JAR0023 08-01-2013 05:34 AM

Quote:

Originally Posted by r-mm (Post 7579807)
You are recommending a socket for the fan nut? Not understanding why this will help - I can rotate the fan nut/fan assy with ease, problem is it doesn't rotate the motor - belt slips even when well adjusted.

Or are you suggesting I put it in 5th and rotate the motor by reaching around to the lugs with the breaker bar?


Longer wrench allows you to easily turn the motor over with one hand on the wrench and one hand squeezing the belt.

Lug nuts is a secondary reason to own a 1/2" breaker bar. Some people seem to need a reason for buying more tools. I just through that in as an aside. My appologies for the confusion. -J

Ronnie's.930 08-01-2013 07:29 AM

Quote:

Originally Posted by r-mm (Post 7579729)
Yet another reason I want a 930. Practicality.

Thanks, I'll give it a shot.

Ha ha ha, not sure the 9-11, around town, MPG could be called practical (not that I care about gas mileage with that thing)! :D

Another thing I thought I would mention is that Wayne recommends in his "101 Projects . . ." book to remove the spark plugs in order to more easily turn the engine (this is in the chapter on valve adjustment).
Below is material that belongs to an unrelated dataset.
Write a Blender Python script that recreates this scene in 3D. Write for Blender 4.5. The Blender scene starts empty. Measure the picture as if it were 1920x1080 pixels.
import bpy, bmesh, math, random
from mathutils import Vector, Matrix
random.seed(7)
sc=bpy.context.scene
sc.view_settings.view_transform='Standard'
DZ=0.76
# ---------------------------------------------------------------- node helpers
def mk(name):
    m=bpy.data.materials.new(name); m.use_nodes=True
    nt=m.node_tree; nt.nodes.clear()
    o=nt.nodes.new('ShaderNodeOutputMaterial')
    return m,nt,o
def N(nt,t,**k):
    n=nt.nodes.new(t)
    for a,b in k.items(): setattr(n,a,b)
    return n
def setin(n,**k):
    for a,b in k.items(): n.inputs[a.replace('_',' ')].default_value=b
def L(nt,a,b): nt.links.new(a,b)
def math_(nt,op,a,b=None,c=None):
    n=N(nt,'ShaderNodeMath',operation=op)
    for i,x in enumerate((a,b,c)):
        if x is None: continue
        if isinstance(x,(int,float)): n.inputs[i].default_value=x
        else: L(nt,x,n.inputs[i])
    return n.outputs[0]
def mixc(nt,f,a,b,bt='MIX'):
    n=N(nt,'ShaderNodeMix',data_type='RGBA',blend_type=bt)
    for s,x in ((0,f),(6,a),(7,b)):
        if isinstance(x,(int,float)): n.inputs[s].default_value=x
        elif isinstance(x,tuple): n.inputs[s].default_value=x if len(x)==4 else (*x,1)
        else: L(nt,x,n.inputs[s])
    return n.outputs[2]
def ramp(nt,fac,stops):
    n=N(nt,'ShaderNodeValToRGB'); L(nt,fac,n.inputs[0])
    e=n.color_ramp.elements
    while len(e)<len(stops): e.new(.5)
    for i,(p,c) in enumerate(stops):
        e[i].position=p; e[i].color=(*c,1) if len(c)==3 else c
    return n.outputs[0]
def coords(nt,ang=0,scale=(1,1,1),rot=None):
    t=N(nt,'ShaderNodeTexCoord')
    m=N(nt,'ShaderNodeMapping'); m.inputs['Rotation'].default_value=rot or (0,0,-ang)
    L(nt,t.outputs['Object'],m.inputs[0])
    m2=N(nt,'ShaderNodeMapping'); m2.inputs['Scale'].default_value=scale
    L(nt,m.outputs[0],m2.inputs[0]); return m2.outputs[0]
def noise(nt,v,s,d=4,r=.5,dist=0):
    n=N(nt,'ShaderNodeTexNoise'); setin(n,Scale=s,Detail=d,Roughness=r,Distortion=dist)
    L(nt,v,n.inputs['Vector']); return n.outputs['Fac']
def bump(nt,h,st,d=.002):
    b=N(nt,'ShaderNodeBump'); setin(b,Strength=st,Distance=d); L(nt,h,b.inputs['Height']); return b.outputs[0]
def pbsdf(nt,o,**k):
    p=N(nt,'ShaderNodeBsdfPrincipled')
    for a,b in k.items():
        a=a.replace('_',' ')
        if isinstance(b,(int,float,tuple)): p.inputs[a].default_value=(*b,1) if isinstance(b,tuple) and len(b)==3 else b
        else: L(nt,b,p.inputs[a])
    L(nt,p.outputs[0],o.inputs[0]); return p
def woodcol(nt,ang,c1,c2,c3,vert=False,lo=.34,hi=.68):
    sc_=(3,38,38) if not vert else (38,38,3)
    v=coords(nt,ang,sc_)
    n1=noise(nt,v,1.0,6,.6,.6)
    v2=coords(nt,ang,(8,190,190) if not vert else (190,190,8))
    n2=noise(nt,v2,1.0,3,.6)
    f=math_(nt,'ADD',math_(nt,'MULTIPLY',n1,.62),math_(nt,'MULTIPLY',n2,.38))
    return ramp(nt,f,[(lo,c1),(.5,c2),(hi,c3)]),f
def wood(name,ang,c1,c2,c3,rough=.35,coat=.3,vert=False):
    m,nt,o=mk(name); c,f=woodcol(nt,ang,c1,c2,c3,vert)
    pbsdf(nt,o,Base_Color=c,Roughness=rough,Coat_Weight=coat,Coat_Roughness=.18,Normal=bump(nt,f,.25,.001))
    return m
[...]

Lapkritis 08-03-2013 11:22 AM

Or just use the starter to turn the engine when going to the next valves requiring adjustment... eliminates silly games.

r-mm 08-03-2013 01:24 PM

Removing two plugs did the trick.

If I'm not using the asymetrical jacking technique and don't want to do a full oil change... can I simply remove the lower valve covers and be prepared for the oil that comes out of them... or will basically all the oil in the case come out with it? If the later, can I simply empty the oil from the case, leaving the oil in the tank?

r-mm 08-03-2013 04:45 PM

I decided to just drain the oil. Can't hurt to change it.

Wish I had started with the p/s exhaust valves - they are an absolute breeze and it really helps to do these before any of the others. Again found no tight valves. All were just a tiny bit loose.

Going to try and get the heat shield off tomorrow morning and tackle the d/s exhaust valves and be done with it.